When the hip-hop enthusiast isn't in the studio developing new sounds or recording new material, he's polishing routines for competition. He began battling four years ago and enters up to 20 contests per year all over the East Coast.

Immortal reigned supreme at the Beyond 2002 Super Festival's turntablist championship in Miami in April -- his second win this year. Among other competitions he's swept: Mixwell Fader Masters Open winner 2002, B-Boy Pro-Am winner 2000 and 2001, Break Fest winner 2000 and 2001, Power Movements 2001, and Zulu Anniversary 2001. This placement has given Immortal the opportunity to bust some crossover moves on the skate-rat crowd: he'll soon release a remix album of '90s alt-rock anthems, twisting Nirvana, 311, Sublime, and No Doubt into a hip-hopping hybrid. He practices the jeet kune do martial art and even incorporates Bruce Lee exhortations into his tunes.
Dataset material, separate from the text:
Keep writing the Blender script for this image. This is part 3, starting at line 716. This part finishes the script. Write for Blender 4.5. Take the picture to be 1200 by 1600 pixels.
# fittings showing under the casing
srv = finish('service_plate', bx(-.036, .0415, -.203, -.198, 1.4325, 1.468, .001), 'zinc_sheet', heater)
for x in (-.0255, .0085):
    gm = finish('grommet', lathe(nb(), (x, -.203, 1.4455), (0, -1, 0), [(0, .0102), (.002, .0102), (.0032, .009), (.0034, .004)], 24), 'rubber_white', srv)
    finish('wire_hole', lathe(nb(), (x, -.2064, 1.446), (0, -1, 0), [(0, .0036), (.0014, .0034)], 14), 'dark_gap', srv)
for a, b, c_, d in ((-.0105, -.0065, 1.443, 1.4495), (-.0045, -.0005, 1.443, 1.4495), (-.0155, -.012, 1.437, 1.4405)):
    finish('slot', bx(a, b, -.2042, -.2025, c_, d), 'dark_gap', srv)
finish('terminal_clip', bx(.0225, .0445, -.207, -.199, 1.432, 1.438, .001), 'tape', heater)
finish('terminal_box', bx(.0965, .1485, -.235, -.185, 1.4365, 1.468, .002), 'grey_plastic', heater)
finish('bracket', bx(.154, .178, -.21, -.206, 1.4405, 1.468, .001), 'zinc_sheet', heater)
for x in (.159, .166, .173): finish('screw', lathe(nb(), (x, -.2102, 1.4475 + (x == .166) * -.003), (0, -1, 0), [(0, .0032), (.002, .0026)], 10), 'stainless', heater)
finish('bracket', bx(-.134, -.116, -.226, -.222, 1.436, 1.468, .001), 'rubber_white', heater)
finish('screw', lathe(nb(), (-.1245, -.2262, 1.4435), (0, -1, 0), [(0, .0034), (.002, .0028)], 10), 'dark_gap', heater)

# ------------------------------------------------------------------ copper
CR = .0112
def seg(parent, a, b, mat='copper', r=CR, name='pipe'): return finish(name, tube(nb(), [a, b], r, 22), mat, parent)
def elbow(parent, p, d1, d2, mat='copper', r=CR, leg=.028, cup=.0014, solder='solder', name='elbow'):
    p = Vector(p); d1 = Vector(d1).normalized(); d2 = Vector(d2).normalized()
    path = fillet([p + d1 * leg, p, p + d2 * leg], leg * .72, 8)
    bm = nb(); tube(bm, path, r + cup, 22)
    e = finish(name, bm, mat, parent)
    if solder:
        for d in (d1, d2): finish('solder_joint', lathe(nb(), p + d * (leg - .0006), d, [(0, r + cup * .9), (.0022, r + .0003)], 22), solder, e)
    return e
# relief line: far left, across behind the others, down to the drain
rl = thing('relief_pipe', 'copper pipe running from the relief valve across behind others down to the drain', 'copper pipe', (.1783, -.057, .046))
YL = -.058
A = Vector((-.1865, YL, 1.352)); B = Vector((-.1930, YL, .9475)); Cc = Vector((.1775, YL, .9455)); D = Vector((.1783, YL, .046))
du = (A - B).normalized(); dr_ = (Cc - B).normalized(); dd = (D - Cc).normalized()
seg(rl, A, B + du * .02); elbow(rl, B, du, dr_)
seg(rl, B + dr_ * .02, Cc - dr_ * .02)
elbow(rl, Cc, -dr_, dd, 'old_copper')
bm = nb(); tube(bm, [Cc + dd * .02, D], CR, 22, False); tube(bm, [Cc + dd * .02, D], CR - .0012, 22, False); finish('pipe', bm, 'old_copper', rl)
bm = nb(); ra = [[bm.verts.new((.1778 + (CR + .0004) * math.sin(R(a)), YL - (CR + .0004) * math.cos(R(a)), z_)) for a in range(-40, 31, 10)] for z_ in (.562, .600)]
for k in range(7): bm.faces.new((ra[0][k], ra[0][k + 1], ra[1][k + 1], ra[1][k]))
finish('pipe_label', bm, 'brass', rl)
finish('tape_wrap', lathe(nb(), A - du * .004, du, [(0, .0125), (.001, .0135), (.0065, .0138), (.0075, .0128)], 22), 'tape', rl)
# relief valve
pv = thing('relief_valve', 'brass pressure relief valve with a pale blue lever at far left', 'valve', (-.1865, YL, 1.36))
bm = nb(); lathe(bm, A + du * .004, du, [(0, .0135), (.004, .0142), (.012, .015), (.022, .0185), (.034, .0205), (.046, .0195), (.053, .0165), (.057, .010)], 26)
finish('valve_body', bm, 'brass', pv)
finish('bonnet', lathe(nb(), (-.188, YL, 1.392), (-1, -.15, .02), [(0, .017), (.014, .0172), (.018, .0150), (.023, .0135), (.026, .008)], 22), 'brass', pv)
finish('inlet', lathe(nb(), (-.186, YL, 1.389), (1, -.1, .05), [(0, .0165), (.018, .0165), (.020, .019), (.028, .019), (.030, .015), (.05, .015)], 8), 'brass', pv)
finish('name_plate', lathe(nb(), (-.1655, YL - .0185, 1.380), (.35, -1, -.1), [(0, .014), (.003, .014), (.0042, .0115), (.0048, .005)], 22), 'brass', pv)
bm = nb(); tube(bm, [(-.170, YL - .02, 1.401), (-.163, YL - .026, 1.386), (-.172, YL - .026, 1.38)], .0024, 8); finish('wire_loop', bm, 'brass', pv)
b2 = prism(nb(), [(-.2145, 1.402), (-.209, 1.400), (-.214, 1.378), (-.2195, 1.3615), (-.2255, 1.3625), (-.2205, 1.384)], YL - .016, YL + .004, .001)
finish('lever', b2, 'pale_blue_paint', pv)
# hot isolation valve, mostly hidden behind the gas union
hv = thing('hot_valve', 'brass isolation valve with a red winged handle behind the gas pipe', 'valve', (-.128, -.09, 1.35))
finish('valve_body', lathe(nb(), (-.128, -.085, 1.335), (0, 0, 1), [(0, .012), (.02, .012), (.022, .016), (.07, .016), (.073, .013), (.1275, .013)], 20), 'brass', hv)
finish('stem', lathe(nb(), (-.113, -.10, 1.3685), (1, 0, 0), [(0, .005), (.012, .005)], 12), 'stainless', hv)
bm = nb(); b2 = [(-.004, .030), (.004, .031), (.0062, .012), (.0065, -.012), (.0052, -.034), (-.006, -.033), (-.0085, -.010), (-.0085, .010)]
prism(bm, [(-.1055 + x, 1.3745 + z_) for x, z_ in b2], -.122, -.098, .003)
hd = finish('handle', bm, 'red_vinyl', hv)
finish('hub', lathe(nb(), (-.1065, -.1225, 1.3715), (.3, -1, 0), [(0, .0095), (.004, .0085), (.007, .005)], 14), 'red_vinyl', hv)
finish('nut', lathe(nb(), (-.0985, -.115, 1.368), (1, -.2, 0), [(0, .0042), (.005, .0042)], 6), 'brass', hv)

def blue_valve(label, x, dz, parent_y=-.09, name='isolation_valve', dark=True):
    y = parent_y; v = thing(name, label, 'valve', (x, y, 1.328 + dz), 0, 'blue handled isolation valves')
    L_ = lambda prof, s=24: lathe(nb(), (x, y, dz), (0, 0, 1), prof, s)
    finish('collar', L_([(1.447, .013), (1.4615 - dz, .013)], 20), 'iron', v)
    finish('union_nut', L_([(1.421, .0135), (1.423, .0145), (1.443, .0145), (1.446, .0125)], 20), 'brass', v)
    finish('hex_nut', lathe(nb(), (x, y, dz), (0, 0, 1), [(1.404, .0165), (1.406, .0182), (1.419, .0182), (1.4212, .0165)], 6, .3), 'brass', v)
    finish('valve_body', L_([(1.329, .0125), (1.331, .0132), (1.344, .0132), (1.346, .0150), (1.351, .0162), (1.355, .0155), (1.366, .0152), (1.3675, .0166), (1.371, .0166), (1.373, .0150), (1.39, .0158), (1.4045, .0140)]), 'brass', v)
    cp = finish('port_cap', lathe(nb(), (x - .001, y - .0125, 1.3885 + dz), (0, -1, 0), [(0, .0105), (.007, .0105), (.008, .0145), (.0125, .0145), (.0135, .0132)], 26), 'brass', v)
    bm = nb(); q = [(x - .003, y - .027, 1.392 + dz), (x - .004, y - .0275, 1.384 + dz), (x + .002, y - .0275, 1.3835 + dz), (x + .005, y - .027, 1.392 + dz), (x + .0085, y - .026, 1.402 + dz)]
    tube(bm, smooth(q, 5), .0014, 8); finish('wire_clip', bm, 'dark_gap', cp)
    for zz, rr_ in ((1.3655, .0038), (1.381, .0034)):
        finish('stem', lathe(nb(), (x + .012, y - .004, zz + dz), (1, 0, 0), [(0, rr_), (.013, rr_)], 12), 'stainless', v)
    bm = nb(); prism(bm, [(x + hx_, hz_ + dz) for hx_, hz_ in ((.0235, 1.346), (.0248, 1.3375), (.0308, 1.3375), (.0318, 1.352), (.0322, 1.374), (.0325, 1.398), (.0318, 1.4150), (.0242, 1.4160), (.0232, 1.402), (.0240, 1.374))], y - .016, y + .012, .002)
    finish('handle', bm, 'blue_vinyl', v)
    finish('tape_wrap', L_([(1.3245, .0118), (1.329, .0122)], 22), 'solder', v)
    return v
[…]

"I can play any record I want and it will always be hip-hop -- because I'm hip-hop. So I can do anything I want because hip-hop's me, just my expression," boasts Immortal. "I'm a student of hip-hop -- learning new cuts, listening to new beats, listening to new DJs and artists, and learning from them every day, learning about break dance, graffiti. So I would definitely consider what I'm doing hip-hop."

Then why doesn't it sound like hip-hop? After all, the club kids know Immortal as the crazy DJ mixing all the beats with classic rock. "I throw on some Jimi Hendrix, and then I'll throw on some Queen," he cites as an example. "That's what I'm kind of known for, taking it to the extreme. I try to play Russian roulette with the crowd, [seeing] how far can I take these people out there before they walk out of there."

The vinyl-manipulating wizard attempts to defuse the myth that hip-hop and rap are one and the same. "That's one of the biggest misconceptions in music history," he frowns. That misinformation, Immortal contends, unfairly emphasizes lyrical skills over the technological innovation of decks and mixers -- not to mention the other social signifiers that are pillars of the hip-hop genre.

"Hip-hop is your state of mind -- the way you walk, the way you talk, the way you dress, the way you look, the way you communicate -- just your whole vibe," insists Immortal. "Hip-hop's the whole culture that emerged in the late '70s with graffiti and scratching and break dancing -- that's hip-hop. There were all these expressionist art forms all these kids were doing, [like] graffiti and DJing. The graffiti writers and DJs didn't even hang out. It was completely two different things, but it was all hip-hop, and that's when everybody stood up and defined a culture. And it was a mixture of these different elements -- break dancing, beat boxing, DJing -- kind of like a little Olympics. We got our own sports we taught ourselves. So that's hip-hop.

"The DJs started hip-hop. Now it's all about the rapper. Back in the day, they came to see the DJ, and he had four or five rappers with him, and no one knew their names. It was like Grand Master Flash and Furious Five. It was the DJ in the limelight, 'cause what's the rapper going to rap to without a beat? The DJ started bringing turntables out to the parks and throwing small community jams. And then rap took over the mainstream and became the public's conception of hip-hop. But we all still do our thing: All the true graffiti writers still graf. All the true turntablists still cut."

Immortal is taking steps to elevate the art of rapping, which he says is changing for the better in the wake of more socially conscious MCs. "Rappers that are speaking about things that really make a difference -- rappers that are making songs with messages -- that's what I'm more into," he enthuses. "I'm into music with messages."

Immortal dabbles in meaningful rap with his group Floetry, which includes Choppa-D-Viz, Lani, Bam Bam, Mik-Ruff-One, and the Ghost of Rob. The team's first full-length release should be out this summer. "Floetry, they're like poets," he trumpets. "And they're trying to change the world with their rhymes, instead of just rapping about guns and forties and blunts and bitches. Some of it's really positive, and some it takes you on a journey between the different emotions in life and the different hardships that you have to overcome. It's the kind of stuff you can listen to in the morning."